* To do
Quote verbatim every line from the line containing "Write part 2" to the line containing "scatter('lawn_grass', pts, rot, scl, [patch_mesh(k)", inclusive of both, and no other line.

* Provided entries

★ ★ ★ ★

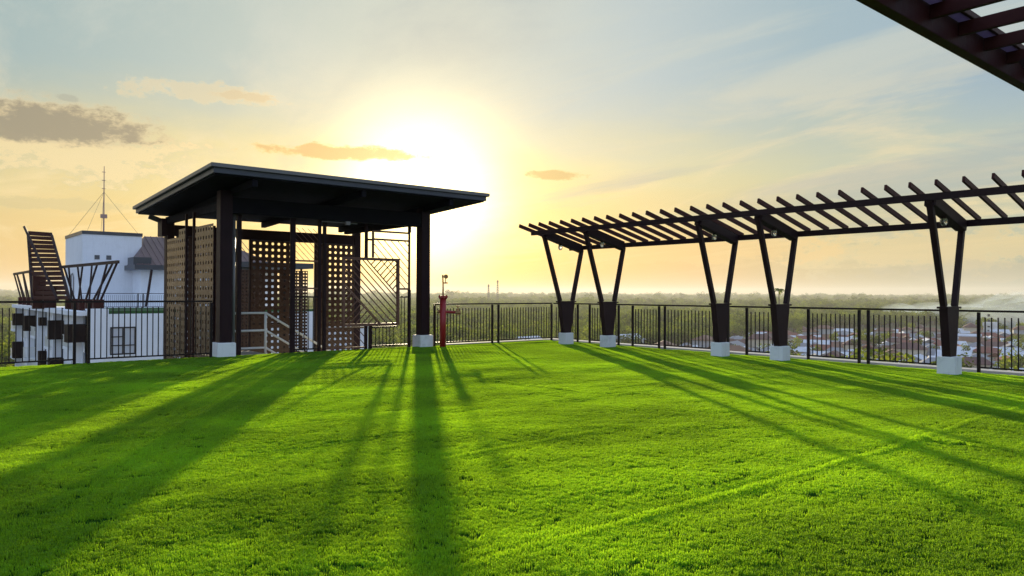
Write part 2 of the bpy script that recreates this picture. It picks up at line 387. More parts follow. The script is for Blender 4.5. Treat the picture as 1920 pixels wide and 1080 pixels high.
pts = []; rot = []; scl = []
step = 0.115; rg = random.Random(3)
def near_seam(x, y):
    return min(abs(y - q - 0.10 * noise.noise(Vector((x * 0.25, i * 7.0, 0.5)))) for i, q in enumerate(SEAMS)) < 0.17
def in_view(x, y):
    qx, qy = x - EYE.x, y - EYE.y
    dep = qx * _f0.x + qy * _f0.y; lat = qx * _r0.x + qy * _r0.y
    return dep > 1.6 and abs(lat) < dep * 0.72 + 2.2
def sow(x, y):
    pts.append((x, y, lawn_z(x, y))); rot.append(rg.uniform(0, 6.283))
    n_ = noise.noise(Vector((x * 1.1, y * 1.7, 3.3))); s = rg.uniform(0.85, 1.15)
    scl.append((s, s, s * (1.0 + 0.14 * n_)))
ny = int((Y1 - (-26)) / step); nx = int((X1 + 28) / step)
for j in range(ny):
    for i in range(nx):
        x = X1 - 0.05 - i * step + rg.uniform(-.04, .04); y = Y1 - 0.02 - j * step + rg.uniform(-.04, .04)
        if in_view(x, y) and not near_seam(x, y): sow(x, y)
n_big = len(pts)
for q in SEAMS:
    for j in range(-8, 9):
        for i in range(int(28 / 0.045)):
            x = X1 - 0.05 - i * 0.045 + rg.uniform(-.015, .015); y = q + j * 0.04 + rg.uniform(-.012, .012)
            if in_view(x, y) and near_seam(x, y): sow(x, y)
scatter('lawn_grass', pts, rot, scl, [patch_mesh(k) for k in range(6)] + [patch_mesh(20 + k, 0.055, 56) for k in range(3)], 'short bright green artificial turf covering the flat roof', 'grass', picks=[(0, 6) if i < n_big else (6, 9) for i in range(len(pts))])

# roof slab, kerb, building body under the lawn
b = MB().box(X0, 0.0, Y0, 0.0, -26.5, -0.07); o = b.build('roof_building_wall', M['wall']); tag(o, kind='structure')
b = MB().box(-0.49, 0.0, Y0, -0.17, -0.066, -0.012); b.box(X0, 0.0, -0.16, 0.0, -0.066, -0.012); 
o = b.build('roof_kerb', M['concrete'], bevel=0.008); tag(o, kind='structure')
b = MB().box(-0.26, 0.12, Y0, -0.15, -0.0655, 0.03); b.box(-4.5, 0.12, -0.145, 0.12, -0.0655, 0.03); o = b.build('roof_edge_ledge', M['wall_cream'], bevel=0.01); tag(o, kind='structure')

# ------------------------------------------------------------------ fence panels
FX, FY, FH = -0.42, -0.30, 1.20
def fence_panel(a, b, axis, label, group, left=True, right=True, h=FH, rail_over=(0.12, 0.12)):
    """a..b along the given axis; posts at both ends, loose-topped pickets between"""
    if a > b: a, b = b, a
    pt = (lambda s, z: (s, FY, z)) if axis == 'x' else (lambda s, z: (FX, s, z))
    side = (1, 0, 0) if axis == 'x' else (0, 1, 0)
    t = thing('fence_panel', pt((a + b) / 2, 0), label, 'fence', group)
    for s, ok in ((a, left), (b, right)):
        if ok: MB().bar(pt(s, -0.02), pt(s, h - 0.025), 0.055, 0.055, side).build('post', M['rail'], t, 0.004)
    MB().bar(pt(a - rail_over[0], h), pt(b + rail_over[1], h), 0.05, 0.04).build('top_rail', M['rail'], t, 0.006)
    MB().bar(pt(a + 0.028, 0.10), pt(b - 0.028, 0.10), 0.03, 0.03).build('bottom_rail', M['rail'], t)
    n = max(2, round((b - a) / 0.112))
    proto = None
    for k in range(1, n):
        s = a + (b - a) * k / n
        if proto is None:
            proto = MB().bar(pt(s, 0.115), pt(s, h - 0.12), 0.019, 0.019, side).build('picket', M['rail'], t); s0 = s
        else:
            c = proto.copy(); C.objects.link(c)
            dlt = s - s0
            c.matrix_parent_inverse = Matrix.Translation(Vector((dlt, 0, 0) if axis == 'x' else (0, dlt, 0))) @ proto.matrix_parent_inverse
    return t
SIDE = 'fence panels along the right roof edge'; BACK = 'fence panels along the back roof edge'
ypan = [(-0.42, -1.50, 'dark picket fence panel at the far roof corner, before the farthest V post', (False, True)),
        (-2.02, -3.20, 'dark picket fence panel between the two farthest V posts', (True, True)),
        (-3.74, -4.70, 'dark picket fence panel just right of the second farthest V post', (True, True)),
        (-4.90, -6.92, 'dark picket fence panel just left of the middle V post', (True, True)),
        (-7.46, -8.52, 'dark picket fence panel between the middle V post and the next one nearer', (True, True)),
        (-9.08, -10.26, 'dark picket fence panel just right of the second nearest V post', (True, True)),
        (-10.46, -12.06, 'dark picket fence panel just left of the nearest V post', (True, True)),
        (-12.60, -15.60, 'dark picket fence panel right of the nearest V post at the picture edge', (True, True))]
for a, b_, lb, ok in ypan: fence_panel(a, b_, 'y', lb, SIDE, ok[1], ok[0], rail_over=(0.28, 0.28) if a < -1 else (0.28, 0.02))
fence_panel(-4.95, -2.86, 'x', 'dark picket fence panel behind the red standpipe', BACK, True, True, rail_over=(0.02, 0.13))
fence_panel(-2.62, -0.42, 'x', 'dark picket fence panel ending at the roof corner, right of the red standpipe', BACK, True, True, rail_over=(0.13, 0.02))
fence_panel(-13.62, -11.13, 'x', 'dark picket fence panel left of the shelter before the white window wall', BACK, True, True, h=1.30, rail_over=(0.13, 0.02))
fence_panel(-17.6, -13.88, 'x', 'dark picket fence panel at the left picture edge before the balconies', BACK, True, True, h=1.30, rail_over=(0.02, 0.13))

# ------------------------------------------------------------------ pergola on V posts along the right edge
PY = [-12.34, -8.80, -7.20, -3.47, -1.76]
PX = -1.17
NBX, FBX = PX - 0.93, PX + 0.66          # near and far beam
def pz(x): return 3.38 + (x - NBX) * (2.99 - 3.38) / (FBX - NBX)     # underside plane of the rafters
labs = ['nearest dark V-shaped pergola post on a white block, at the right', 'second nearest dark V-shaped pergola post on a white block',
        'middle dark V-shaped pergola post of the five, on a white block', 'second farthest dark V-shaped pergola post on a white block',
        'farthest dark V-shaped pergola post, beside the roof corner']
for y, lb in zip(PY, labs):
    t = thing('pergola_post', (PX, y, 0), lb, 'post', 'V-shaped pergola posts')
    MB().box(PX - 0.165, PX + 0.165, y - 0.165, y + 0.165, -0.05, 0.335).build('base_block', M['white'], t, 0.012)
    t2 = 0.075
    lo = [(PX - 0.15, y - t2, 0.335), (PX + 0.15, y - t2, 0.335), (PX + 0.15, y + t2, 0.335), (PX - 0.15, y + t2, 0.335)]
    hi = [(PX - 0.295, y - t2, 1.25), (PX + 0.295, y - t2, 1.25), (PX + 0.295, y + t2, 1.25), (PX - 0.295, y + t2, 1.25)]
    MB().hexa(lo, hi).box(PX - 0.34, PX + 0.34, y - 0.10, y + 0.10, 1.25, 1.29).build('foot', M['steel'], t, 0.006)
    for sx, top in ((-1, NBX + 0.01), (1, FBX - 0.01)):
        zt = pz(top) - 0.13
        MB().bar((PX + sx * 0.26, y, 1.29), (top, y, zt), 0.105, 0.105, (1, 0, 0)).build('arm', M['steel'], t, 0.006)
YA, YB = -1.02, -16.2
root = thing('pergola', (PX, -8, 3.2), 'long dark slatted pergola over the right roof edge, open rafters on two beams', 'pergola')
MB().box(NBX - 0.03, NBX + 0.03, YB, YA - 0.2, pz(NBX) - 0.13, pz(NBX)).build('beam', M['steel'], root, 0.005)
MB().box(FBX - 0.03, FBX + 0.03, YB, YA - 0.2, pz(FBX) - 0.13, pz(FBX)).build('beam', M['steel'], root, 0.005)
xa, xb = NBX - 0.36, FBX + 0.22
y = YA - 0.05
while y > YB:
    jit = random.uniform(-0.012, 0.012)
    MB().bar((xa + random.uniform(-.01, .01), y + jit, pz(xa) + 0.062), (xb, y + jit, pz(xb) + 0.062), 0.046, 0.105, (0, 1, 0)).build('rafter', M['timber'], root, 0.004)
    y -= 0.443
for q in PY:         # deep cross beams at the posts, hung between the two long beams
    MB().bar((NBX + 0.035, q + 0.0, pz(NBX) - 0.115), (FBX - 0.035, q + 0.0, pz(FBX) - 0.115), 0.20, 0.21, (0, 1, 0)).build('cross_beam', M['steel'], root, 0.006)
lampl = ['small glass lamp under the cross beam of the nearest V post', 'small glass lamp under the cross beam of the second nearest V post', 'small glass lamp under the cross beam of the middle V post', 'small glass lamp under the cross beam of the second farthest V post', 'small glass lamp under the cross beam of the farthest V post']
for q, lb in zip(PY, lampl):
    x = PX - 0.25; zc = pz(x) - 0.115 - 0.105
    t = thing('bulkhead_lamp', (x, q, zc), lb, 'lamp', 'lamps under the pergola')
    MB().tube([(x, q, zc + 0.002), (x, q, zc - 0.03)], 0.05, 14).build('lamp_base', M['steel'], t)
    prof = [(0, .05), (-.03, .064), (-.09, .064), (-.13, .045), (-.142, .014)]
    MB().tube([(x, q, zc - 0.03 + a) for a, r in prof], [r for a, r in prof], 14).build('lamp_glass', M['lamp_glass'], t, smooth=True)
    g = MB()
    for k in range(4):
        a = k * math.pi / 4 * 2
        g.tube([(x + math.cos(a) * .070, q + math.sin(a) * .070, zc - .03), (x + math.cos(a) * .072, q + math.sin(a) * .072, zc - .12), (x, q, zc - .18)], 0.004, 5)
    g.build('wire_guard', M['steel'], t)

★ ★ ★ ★

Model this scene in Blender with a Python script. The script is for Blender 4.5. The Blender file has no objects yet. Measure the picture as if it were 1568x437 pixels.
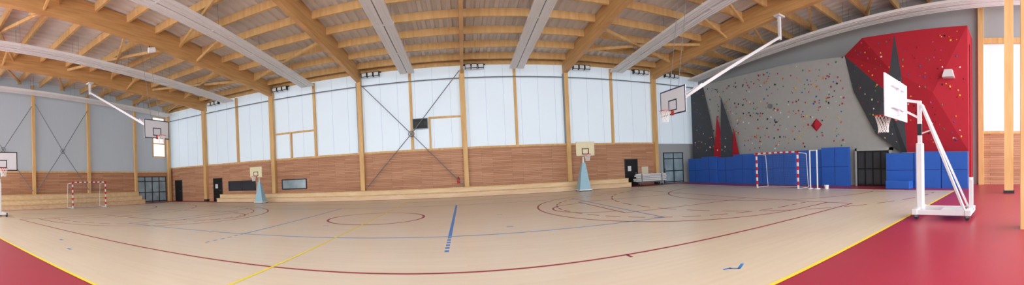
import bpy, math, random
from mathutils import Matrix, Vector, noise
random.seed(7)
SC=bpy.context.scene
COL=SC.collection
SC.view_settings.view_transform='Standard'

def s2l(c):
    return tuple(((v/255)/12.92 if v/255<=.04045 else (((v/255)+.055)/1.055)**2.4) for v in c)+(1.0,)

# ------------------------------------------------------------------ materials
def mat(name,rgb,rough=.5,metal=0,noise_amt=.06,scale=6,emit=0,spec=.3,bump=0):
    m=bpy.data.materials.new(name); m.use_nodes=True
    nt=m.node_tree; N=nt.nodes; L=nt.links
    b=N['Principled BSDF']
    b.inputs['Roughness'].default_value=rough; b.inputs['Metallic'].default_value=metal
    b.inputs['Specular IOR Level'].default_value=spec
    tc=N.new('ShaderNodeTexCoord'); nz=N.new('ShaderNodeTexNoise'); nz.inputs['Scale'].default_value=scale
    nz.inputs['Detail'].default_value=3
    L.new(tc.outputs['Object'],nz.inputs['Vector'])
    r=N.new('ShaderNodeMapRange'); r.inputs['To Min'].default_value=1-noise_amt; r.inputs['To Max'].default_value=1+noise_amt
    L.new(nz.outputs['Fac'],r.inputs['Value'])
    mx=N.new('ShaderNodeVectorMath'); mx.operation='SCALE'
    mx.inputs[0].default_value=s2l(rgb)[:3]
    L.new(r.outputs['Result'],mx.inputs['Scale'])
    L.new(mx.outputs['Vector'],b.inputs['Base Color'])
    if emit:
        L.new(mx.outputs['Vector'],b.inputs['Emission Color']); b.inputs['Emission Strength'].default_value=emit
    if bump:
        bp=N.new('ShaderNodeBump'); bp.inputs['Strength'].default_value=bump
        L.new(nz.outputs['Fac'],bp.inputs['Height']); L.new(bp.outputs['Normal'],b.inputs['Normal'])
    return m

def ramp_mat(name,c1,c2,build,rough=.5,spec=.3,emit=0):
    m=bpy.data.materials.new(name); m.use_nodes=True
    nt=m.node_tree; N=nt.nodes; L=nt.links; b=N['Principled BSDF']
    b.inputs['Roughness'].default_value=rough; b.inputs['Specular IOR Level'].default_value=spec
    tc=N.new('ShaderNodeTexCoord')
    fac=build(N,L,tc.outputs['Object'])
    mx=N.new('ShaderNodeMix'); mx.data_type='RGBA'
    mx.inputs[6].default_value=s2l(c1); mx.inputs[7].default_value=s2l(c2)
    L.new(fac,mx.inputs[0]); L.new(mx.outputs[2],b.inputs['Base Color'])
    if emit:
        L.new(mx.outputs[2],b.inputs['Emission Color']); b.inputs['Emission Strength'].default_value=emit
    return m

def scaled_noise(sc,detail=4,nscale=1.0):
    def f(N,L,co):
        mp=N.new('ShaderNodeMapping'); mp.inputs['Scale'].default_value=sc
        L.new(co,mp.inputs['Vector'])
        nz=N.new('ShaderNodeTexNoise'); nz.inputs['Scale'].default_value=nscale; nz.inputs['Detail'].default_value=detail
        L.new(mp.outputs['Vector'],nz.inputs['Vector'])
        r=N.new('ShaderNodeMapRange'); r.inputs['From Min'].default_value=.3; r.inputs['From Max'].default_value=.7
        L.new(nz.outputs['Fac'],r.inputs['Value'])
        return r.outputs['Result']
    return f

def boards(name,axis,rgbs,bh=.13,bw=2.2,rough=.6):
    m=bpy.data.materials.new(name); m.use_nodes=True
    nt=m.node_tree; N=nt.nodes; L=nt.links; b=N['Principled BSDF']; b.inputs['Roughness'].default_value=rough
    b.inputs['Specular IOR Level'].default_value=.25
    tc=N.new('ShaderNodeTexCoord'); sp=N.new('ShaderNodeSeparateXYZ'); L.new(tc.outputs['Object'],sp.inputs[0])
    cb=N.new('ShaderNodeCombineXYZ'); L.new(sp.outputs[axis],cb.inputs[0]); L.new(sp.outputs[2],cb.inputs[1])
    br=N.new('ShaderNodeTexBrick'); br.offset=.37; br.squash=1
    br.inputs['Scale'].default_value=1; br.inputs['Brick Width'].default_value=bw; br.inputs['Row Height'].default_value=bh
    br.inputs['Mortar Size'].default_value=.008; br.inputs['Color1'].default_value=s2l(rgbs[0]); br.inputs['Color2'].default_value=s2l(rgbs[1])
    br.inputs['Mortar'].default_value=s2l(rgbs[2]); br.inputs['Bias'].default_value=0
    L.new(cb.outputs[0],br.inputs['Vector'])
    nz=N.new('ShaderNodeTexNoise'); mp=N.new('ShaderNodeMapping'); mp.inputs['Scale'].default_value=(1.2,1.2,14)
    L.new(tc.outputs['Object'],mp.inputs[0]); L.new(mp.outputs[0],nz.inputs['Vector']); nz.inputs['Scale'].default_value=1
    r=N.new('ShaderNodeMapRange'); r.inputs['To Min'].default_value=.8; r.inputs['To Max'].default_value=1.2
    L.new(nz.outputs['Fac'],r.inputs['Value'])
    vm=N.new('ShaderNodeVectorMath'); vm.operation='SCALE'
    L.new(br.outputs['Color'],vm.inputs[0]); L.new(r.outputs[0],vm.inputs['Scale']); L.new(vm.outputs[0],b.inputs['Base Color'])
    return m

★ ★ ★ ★

* Response
Write part 2 of the bpy script that recreates this picture. It picks up at line 387. More parts follow. The script is for Blender 4.5. Treat the picture as 1920 pixels wide and 1080 pixels high.
pts = []; rot = []; scl = []
step = 0.115; rg = random.Random(3)
def near_seam(x, y):
    return min(abs(y - q - 0.10 * noise.noise(Vector((x * 0.25, i * 7.0, 0.5)))) for i, q in enumerate(SEAMS)) < 0.17
def in_view(x, y):
    qx, qy = x - EYE.x, y - EYE.y
    dep = qx * _f0.x + qy * _f0.y; lat = qx * _r0.x + qy * _r0.y
    return dep > 1.6 and abs(lat) < dep * 0.72 + 2.2
def sow(x, y):
    pts.append((x, y, lawn_z(x, y))); rot.append(rg.uniform(0, 6.283))
    n_ = noise.noise(Vector((x * 1.1, y * 1.7, 3.3))); s = rg.uniform(0.85, 1.15)
    scl.append((s, s, s * (1.0 + 0.14 * n_)))
ny = int((Y1 - (-26)) / step); nx = int((X1 + 28) / step)
for j in range(ny):
    for i in range(nx):
        x = X1 - 0.05 - i * step + rg.uniform(-.04, .04); y = Y1 - 0.02 - j * step + rg.uniform(-.04, .04)
        if in_view(x, y) and not near_seam(x, y): sow(x, y)
n_big = len(pts)
for q in SEAMS:
    for j in range(-8, 9):
        for i in range(int(28 / 0.045)):
            x = X1 - 0.05 - i * 0.045 + rg.uniform(-.015, .015); y = q + j * 0.04 + rg.uniform(-.012, .012)
            if in_view(x, y) and near_seam(x, y): sow(x, y)
scatter('lawn_grass', pts, rot, scl, [patch_mesh(k) for k in range(6)] + [patch_mesh(20 + k, 0.055, 56) for k in range(3)], 'short bright green artificial turf covering the flat roof', 'grass', picks=[(0, 6) if i < n_big else (6, 9) for i in range(len(pts))])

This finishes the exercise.